The proposal follows the Supreme Court’s ruling on Discretionary Commission Arrangements (DCAs) issued on 1 August 2025. Santander UK is reviewing the consultation to determine its implications, noting that the FCA’s proposed approach differs in several respects from the Supreme Court’s findings. The legal basis for the relevant redress period remains uncertain, as the proposal is still under consultation. 

Due to these uncertainties, there is no confirmed scope, methodology, or timeline for any eventual redress scheme that may be implemented. 

Delay in Q3 2025 Results Announcement 

Santander UK decided to postpone its scheduled third-quarter 2025 results announcement, which was due on 29 October 2025. The delay allows time for greater clarity on the FCA’s proposals and their potential impact on the bank and the wider market. The company expects to provide further updates with its fourth-quarter 2025 results. 

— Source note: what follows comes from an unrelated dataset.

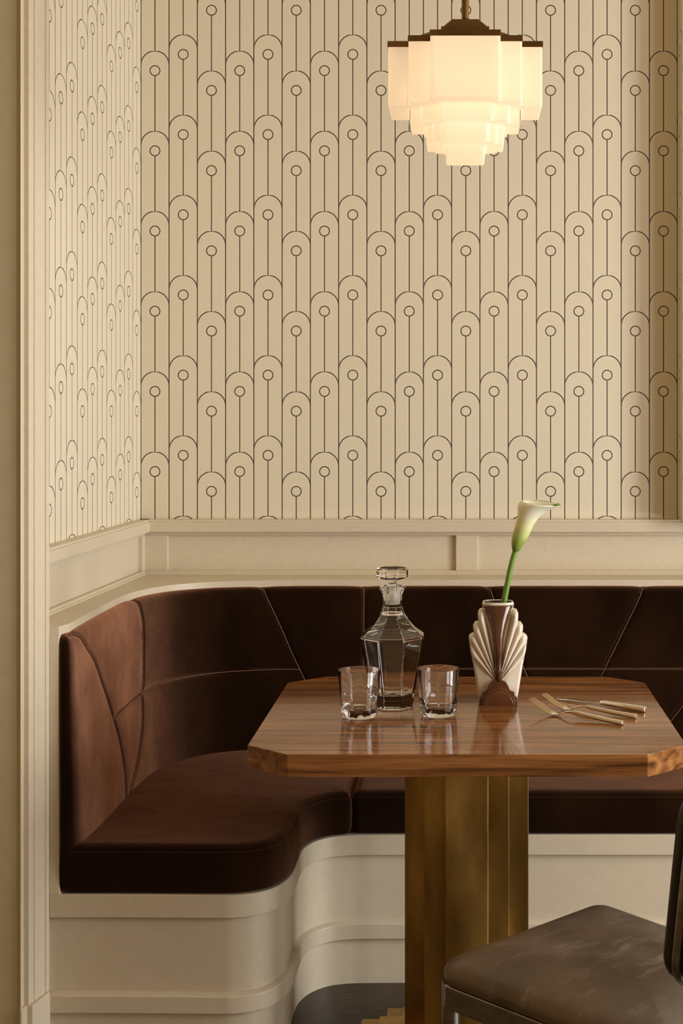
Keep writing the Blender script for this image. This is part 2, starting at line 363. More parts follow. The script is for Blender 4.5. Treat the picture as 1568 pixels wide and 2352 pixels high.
# seams: (control index along the corner curve, v down the back)
SEAM_C = {
 'a': [(1.9, .02), (2.875, .023), (3.725, .073), (4.25, .178), (4.55, .333), (4.825, .506), (5.05, .687), (5.13, .835), (5.10, .93), (5.05, 1)],
 'b': [(6.2, 0), (6.45, .04), (6.58, .12), (6.55, .22), (6.47, .32), (6.35, .441), (6.2, .519), (6.13, .62), (5.925, .742), (5.68, .845), (5.35, .93), (5.15, 1)],
 'c': [(4.87, .533), (5.5, .52), (6.175, .513), (7.275, .501), (8.225, .497), (9.075, .494), (9.8, .491), (10.825, .490)],
 'd': [(10.0, 0), (10.12, .07), (10.425, .25), (10.675, .405), (10.95, .556), (11.27, .749), (11.6, 1)],
}
def corner_pt(i, v):
    k = min(i*NS, len(Tc)-1.0001); j = int(k); f = k-j
    T = Tc[j]*(1-f)+Tc[j+1]*f; B = Bc[j]*(1-f)+Bc[j+1]*f; e, z = vprof(np.array(v)); q = T+(B-T)*float(e)
    return np.array((q[0], q[1], float(z)))
XS0 = -.2646
SEAM_S = {   # (x, v) on the straight run
 'e': [(.070, 0), (.078, .05), (.091, .12), (.172, .531), (.255, 1)],
 'f': [(-.12, .489), (XE-.02, .489)],
 'g': [(.486, 0), (.478, .05), (.379, .489), (.262, 1)],
 'h': [(.49, 1), (.551, .80), (.586, .704), (.70, .36), (.83, 0)],
 'i': [(1.03, 0), (1.03, 1)],
}
def straight_pt(x, v):
    e, z = vprof(np.array(v)); return np.array((x, 3.812+(3.756-3.812)*float(e), float(z)))
def densify(poly, fn, n=14):
    out = []
    pts = catmull(poly, n) if len(poly) > 2 else np.array([np.array(poly[0])*(1-t)+np.array(poly[1])*t for t in np.linspace(0, 1, 120)])
    for a in pts: out.append(fn(a[0], min(max(a[1], 0), 1)))
    return np.array(out)
seamC = {k: densify(v, corner_pt) for k, v in SEAM_C.items()}; seamS = {k: densify(v, straight_pt, 40) for k, v in SEAM_S.items()}
edgeline = np.array([corner_pt(12, v) for v in np.linspace(0, 1, 60)])
def seg_dist(P, poly):
    best = np.full(len(P), 9.)
    for a, b in zip(poly[:-1], poly[1:]):
        ab = b-a; l2 = (ab**2).sum()
        if l2 < 1e-12: continue
        t = np.clip(((P-a)@ab)/l2, 0, 1); best = np.minimum(best, np.linalg.norm(P-(a+t[:, None]*ab), axis=1))
    return best
def pad_surface(T, B, seams, name):
    nv = 84; v = np.concatenate([np.linspace(0, .06, 9)[:-1], np.linspace(.06, 1, nv-8)]); nv = len(v)
    e, z = vprof(v); ns = len(T)
    X = T[:, None, 0]+(B-T)[:, None, 0]*e; Y = T[:, None, 1]+(B-T)[:, None, 1]*e; Z = np.broadcast_to(z, X.shape)
    P = np.stack([X, Y, Z], -1)
    ds = np.gradient(P, axis=0); dv = np.gradient(P, axis=1); Nn = np.cross(ds, dv); ln = np.linalg.norm(Nn, axis=-1, keepdims=True); Nn = Nn/np.maximum(ln, 1e-9)
    F = P.reshape(-1, 3); dist = np.full(len(F), 9.)
    for s in seams: dist = np.minimum(dist, seg_dist(F, s))
    disp = .0035*(1-np.exp(-dist/.018))-.0065*np.exp(-(dist/.0034)**2)
    # fade the puff at the ends of the pad
    disp = disp.reshape(ns, nv)
    P = P-Nn*0+Nn*disp[..., None]*PADSIGN
    bm = bmesh.new(); G = [[bm.verts.new(P[i, j]) for j in range(nv)] for i in range(ns)]
    for i in range(ns-1):
        for j in range(nv-1): bm.faces.new((G[i][j], G[i][j+1], G[i+1][j+1], G[i+1][j]))
    # back skin, a little behind the front's top line
    bt = offset([tuple(q) for q in T], .012)
    H1 = [bm.verts.new((x, y, .8752)) for x, y in bt]; H2 = [bm.verts.new((x, y, .43)) for x, y in bt]
    for i in range(ns-1):
        bm.faces.new((H1[i], H1[i+1], H2[i+1], H2[i])); bm.faces.new((G[i][0], G[i+1][0], H1[i+1], H1[i])); bm.faces.new((G[i][-1], H2[i], H2[i+1], G[i+1][-1]))
    bm.faces.new([g for g in G[0]]+[H2[0], H1[0]]); bm.faces.new([g for g in G[-1]][::-1]+[H1[-1], H2[-1]])
    return from_bm(bm)
PADSIGN = 1
_t = np.cross(np.array([1., 0, 0]), np.array([0, 0, -1.]))   # travelling +x, down: normal must face -y
PADSIGN = 1 if _t[1] < 0 else -1
def resample(T, B, step):
    M_ = (T+B)/2; s = np.concatenate([[0], np.cumsum(np.linalg.norm(np.diff(M_, axis=0), axis=1))]); n = int(s[-1]/step)
    q = np.linspace(0, s[-1], n); return np.stack([np.interp(q, s, T[:, k]) for k in (0, 1)], 1), np.stack([np.interp(q, s, B[:, k]) for k in (0, 1)], 1)
Tr, Br = resample(Tc, Bc, .0045)
back1 = bpart('backrest', pad_surface(Tr, Br, list(seamC.values())+[edgeline], 'c'), velvet, smooth=True, angle=60)
xs = np.arange(XS0, XE, .006); Ts = np.stack([xs, np.full(len(xs), 3.812)], 1); Bs = np.stack([xs, np.full(len(xs), 3.756)], 1)
back2 = bpart('backrest', pad_surface(Ts, Bs, list(seamS.values())+[edgeline], 's'), velvet, smooth=True, angle=60)
for k, s in list(seamC.items())+[('edge', edgeline)]:
    bm = bmesh.new(); tube(bm, s, .0011, 6); bpart('piping', from_bm(bm), pipem, True, parent=back1)
for k, s in seamS.items():
    bm = bmesh.new(); tube(bm, s, .0012, 6); bpart('piping', from_bm(bm), pipem, True, parent=back2)

# seat contour (front outline of the upper rail), left to right
CONT = [(-.851, 2.915), (-.75, 2.915), (-.62, 2.913), (-.511, 2.911), (-.471, 2.912), (-.430, 2.924), (-.397, 2.952), (-.376, 2.998), (-.367, 3.045), (-.365, 3.10), (-.365, 3.165), (-.360, 3.225), (-.340, 3.275), (-.3065, 3.308), (-.2646, 3.321), (-.21, 3.324), (-.05, 3.325)]
cont = [tuple(q) for q in catmull(CONT, 8)]
contR = cont+[(.4, 3.325), (XE, 3.325)]
def body_outline(off_in):
    f = [(-.8570, 2.928)]+offset(contR, off_in)[1:]
    return f+[(XE, 3.85), (-.2, 3.85), (-.86, 3.80), (-.86, 3.2)]
bm = bmesh.new(); prism(bm, body_outline(.013), 0.0, .340); base = bpart('base', from_bm(bm), paint, True, angle=30)
def ribbon(z0, z1, d0, d1, slope=0):
    a = offset(contR, d0); b = offset(contR, d1); bm = bmesh.new(); n = len(a)
    a2 = offset(contR, d0+slope)
    q0 = [bm.verts.new((x, y, z0)) for x, y in a]; q1 = [bm.verts.new((x, y, z1)) for x, y in a2]; q2 = [bm.verts.new((x, y, z1)) for x, y in b]; q3 = [bm.verts.new((x, y, z0)) for x, y in b]
    if slope:
        qm = [bm.verts.new((x, y, z1-.006)) for x, y in a]; loops = [q0, qm, q1, q2, q3]
    else: loops = [q0, q1, q2, q3]
    m = len(loops)
    for i in range(n-1):
        for k in range(m): bm.faces.new((loops[k][i], loops[(k+1) % m][i], loops[(k+1) % m][i+1], loops[k][i+1]))
    bm.faces.new([l[0] for l in loops][::-1]); bm.faces.new([l[-1] for l in loops])
    return from_bm(bm)
bpart('seat_rail', ribbon(.305, .3525, 0, .04), paint, True, .0015, angle=30)
bpart('base_rail', ribbon(.108, .149, 0, .03, .012), paint, True, .0012, angle=30)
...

According to the statement, despite the uncertainties surrounding the FCA’s consultation, Santander UK does not expect any increase to its existing provisions—under even a severe downside scenario—to have a material effect on its capital or liquidity positions, operations, financial condition, or prospects. 

Engagement with Regulators and Stakeholders 

Santander UK reaffirmed its commitment to ensuring fair customer outcomes and stated it will continue to engage constructively with the FCA, HM Treasury, and other stakeholders during the consultation process. 

Commenting on the developments, Santander UK Chief Executive Mike Regnier said: 

“We believe that the level of concern in the industry and market is such that material changes to the proposed FCA redress scheme should be an active consideration for the UK Government. Without such change, the unintended consequences for the car finance market, the supply of credit and the resulting negative impact on the automotive industry and its supply chain could significantly impact jobs, growth and the broader UK economy. This could also cause significant detriment to the consumer. 

“While the FCA considers the outcome of its consultation, we believe it is our duty to do all we can to secure an orderly and fair outcome from this consultation process. This is not a question of investor versus customer interest, quite the reverse. What is at stake is the supply of credit that customers need and that supports a very important sector for the economy. 

Share Performance

SANB's shares were trading at GBX 145.00 per share on 29 October 2025, up 0.35% from its previous close of GBX 144.50.